Chapter 1 General Provisions
Article 1 To protect the legitimate rights and interests of the company, shareholders, employees, and creditors, and to regulate the organization and conduct of the company, these Articles of Association are formulated in accordance with the "Company Law of the People's Republic of China" (hereinafter referred to as the "Company Law"), the "Securities Law of the People's Republic of China" (hereinafter referred to as the "Securities Law"), and other relevant regulations.

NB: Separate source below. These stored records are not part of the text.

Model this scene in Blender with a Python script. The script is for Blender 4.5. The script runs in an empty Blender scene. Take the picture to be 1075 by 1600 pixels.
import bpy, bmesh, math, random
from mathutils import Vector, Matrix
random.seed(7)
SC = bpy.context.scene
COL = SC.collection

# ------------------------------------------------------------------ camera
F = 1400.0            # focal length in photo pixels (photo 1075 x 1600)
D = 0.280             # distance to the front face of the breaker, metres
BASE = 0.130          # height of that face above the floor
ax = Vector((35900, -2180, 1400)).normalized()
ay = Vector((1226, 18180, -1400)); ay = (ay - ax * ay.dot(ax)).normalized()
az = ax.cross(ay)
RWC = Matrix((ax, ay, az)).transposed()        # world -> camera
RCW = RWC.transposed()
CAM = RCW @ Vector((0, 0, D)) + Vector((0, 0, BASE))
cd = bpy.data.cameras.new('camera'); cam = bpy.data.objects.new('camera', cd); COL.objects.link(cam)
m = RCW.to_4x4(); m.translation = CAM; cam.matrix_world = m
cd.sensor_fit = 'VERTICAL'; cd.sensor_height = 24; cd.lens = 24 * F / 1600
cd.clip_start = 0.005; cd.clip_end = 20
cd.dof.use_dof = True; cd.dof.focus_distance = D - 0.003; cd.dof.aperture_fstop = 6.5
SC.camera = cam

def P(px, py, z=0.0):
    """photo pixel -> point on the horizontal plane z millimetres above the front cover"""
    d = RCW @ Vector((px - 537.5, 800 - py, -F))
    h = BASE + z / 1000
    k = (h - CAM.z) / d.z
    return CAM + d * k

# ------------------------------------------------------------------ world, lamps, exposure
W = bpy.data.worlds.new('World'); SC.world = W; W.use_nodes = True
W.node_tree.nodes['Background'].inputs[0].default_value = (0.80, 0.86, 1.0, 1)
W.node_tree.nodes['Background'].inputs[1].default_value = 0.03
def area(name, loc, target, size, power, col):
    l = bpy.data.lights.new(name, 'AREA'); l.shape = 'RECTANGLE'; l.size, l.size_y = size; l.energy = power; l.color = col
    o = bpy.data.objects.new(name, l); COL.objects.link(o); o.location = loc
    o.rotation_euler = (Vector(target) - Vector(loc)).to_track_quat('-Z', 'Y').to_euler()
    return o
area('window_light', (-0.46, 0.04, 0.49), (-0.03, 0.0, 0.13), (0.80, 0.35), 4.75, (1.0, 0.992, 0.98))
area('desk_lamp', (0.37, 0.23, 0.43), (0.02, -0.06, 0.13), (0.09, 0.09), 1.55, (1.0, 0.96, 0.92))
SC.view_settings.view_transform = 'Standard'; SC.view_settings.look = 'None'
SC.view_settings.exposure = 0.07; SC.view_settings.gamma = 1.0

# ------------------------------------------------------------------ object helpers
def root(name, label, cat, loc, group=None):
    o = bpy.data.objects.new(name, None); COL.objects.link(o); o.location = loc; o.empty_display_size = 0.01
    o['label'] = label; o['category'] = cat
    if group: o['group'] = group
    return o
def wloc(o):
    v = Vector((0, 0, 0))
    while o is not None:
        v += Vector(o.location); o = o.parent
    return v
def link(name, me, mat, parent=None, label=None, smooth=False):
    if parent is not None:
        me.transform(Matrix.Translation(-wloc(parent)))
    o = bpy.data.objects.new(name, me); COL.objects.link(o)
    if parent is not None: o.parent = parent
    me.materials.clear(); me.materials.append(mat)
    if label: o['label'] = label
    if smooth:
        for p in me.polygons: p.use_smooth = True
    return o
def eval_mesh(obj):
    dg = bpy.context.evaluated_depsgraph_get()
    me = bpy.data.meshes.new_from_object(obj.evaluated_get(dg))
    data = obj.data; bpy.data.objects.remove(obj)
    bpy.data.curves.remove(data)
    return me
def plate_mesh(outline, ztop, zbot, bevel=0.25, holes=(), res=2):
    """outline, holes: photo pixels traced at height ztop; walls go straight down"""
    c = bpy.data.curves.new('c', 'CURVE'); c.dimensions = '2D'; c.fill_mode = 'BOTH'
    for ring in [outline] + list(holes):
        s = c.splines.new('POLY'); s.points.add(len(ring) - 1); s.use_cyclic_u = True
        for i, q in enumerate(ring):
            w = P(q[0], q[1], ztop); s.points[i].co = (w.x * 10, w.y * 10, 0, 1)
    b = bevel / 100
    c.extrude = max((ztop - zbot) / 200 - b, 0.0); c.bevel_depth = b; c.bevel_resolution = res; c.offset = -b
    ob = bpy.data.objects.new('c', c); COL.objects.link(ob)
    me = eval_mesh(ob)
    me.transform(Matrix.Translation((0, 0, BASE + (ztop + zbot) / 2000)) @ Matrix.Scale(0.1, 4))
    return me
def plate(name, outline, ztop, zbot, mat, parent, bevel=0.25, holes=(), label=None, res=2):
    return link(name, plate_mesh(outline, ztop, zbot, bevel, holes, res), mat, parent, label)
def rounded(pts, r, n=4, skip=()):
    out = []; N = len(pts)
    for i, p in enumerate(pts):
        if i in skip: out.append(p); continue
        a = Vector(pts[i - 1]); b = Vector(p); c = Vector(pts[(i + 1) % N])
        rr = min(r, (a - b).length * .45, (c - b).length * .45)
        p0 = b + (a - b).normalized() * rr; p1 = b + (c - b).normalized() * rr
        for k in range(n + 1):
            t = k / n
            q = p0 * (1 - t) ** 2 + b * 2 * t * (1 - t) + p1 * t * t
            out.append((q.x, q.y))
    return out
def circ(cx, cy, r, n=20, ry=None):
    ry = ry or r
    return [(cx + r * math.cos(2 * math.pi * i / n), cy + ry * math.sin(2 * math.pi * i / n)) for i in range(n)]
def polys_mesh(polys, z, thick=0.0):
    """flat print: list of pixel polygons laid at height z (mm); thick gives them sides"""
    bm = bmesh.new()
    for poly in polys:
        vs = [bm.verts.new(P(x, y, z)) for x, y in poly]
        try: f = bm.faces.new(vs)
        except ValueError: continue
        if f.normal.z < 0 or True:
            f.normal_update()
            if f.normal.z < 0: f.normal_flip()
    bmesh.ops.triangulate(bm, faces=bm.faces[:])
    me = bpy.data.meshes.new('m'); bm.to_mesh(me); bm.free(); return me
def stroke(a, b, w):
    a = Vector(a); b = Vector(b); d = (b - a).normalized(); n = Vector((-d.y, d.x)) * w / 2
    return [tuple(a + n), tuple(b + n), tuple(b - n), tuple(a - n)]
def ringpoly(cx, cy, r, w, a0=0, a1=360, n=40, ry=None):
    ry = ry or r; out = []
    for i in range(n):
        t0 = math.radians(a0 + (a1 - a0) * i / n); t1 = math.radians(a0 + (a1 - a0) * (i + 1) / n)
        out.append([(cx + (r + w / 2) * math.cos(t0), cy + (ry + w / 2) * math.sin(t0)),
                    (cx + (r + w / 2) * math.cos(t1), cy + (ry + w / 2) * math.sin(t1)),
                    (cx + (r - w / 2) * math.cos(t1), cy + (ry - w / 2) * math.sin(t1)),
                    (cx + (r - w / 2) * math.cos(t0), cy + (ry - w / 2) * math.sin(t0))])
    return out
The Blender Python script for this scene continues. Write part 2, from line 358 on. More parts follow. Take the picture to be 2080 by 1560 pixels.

Article 2 Zhejiang Weixing New Building Materials Co., Ltd. (hereinafter referred to as the "Company") was established as a whole-process transformation from Linhai Weixing New Building Materials Co., Ltd. on December 20, 2007, in accordance with the "Company Law" and other relevant laws and administrative regulations. The company is registered in Zhejiang Province Administration for Market Regulation, obtained a business license, and its unified social credit code is 91330000719525019℃. The Company has established a Party organization and carries out Party activities in accordance with the "Constitution of the Communist Party of China." The Company provides necessary conditions for the activities of the Party organization.
Article 3 On February 21, 2010, the Company was approved by the China Securities Regulatory Commission (hereinafter referred to as the "CSRC") with the approval document No. [2010]219 to issue RMB ordinary shares to the public for the first time, with 63.4 million shares. It was listed on the Shenzhen Stock Exchange on March 18, 2010.
Article 4 The Company's full Chinese registered name is: Zhejiang Weixing New Building Materials Co., Ltd. The Company's full English registered name is: ZHEJIANG WEIXING NEW BUILDING MATERIALS CO.,LTD. The Company's registered address is: Linhai Economic Development Zone, Zhejiang Province. Postal Code: 317000
Article 5 The Company's registered capital is RMB 1,592,037,988.
Article 6 The Company is a joint-stock limited company with perpetual existence.
Article 7 The director who represents the Company in handling its affairs is the legal representative of the Company; elected by the Board of Directors. If the director serving as the legal representative resigns, it shall be deemed that the legal representative has also resigned. If the legal representative resigns, the Company shall determine a new legal representative within 30 days from the date of resignation.
Article 8 The legal consequences of civil activities carried out by the legal representative in the name of the Company shall be borne by the Company. If the legal representative causes harm to others while performing his duties, the Company shall bear the civil liability. After the Company bears the civil liability, it may seek recourse from the legal representative who is at fault in accordance with the law or these Articles of Association.
Article 9 Shareholders shall be liable to the Company to the extent of their subscribed shares, and the Company shall be liable for its debts with all its assets.
Article 10 These Articles of Association, from the date of effectiveness, shall become a legally binding document that regulates the organization and conduct of the Company, and the rights and obligations between the Company and its shareholders, and between shareholders. The Company, shareholders, directors, and senior management personnel are legally bound by these Articles of Association. According to these Articles of Association, shareholders can sue shareholders, shareholders can sue the Company's directors and senior management personnel, shareholders can sue the Company, and the Company can sue shareholders, directors, and senior management personnel.
Article 11 The term "senior management personnel" as used in these Articles of Association refers to the Company's general manager, deputy general managers, board secretary, and financial controller (referred to as "Financial Director" in this Company), etc.